To compute how many digits there are, one uses the following expression:
decimal_digits(n) = 1 + floor(log_10(n))
This gives:
decimal_digits(1234567^98787878) = 1 + floor(log_10(1234567^98787878))
= 1 + floor(98787878 * log_10(1234567))
= 1 + floor(98787878 * 6.0915146640862625)
= 1 + floor(601767807.4709647)
= 601767808
The trailing k digits are computed by doing exponentiation mod 10^k, which keeps the intermediate results from ever getting too large.
The approximation will be computed using a (software) floating-point implementation that effectively evaluates a^(98787878 log_a(1234567)) to some fixed precision for some number a that makes the arithmetic work out nicely (typically 2 or e or 10).
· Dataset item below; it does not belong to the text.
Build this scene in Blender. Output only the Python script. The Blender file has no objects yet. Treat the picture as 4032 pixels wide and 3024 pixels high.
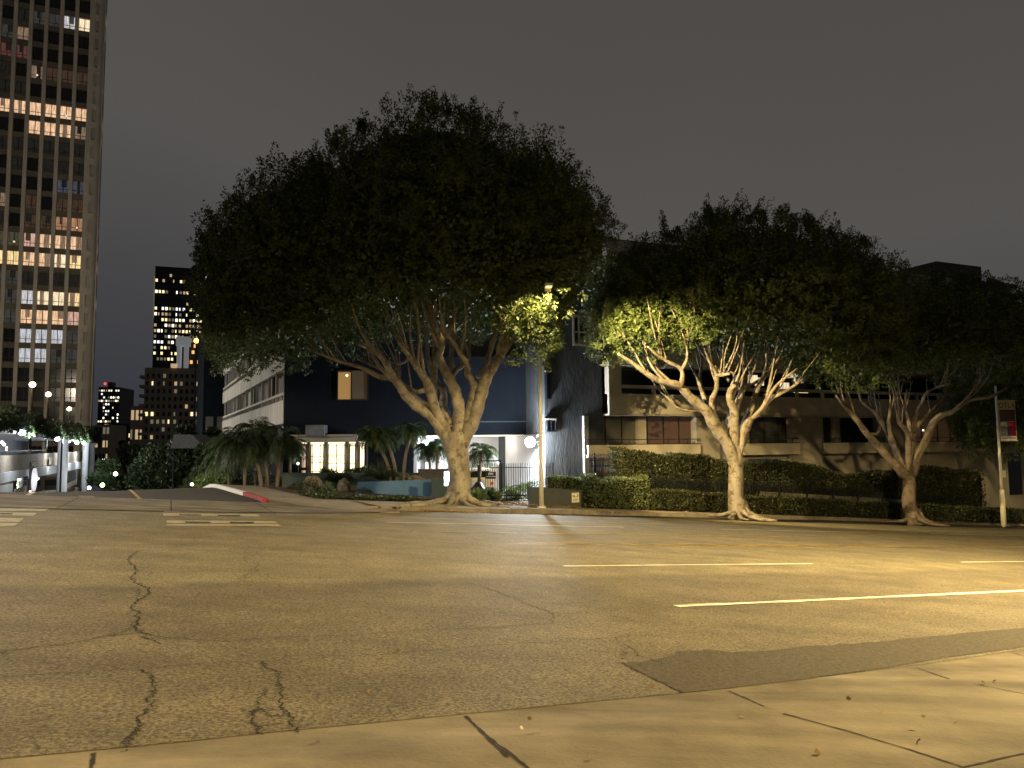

This also avoids the need to actually work with millions of digits at any point.
There are many libraries for this and the capability is built-in in the case of python. You seem primarily concerned with the size of such numbers and the time it may take to do computations like the exponent in your example. So I'll explain a bit.
Representation
You might use an array to hold all the digits of large numbers. A more efficient way would be to use an array of 32 bit unsigned integers and store "32 bit chunks" of the large number. You can think of these chunks as individual digits in a number system with 2^32 distinct digits or characters. I used an array of bytes to do this on an 8-bit Atari800 back in the day.
Doing math
You can obviously add two such numbers by looping over all the digits and adding elements of one array to the other and keeping track of carries. Once you know how to add, you can write code to do "manual" multiplication by multiplying digits and putting the results in the right place and a lot of addition - but software will do all this fairly quickly. There are faster multiplication algorithms than the one you would use manually on paper as well. Paper multiplication is O(n^2) where other methods are O(n*log(n)). As for the exponent, you can of course multiply by the same number millions of times but each of those multiplications would be using the previously mentioned function for doing multiplication. There are faster ways to do exponentiation that require far fewer multiplies. For example you can compute x^16 by computing (((x^2)^2)^2)^2 which involves only 4 actual (large integer) multiplications.
In practice
It's fun and educational to try writing these functions yourself, but in practice you will want to use an existing library that has been optimized and verified.
I think a part of the answer is in the question itself :) To store these expressions, you can store the base (or mantissa), and exponent separately, like scientific notation goes. Extending to that, you cannot possibly evaluate the expression completely and store such large numbers, although, you can theoretically predict certain properties of the consequent expression. I will take you through each of the properties you talked about:
Decimal approximation: Can be calculated by evaluating simple log values.
Total number of digits for expression a^b, can be calculated by the formula
Digits = floor function (1 + Log10(a^b)), where floor function is the closest integer smaller than the number. For e.g. the number of digits in 10^5 is 6.
Last digits: These can be calculated by the virtue of the fact that the expression of linearly increasing exponents form a arithmetic progression. For e.g. at the units place; 7, 9, 3, 1 is repeated for exponents of 7^x. So, you can calculate that if x%4 is 0, the last digit is 1.
Can someone create a custom datatype for large numbers, I can't say, but I am sure, the number won't be evaluated and stored.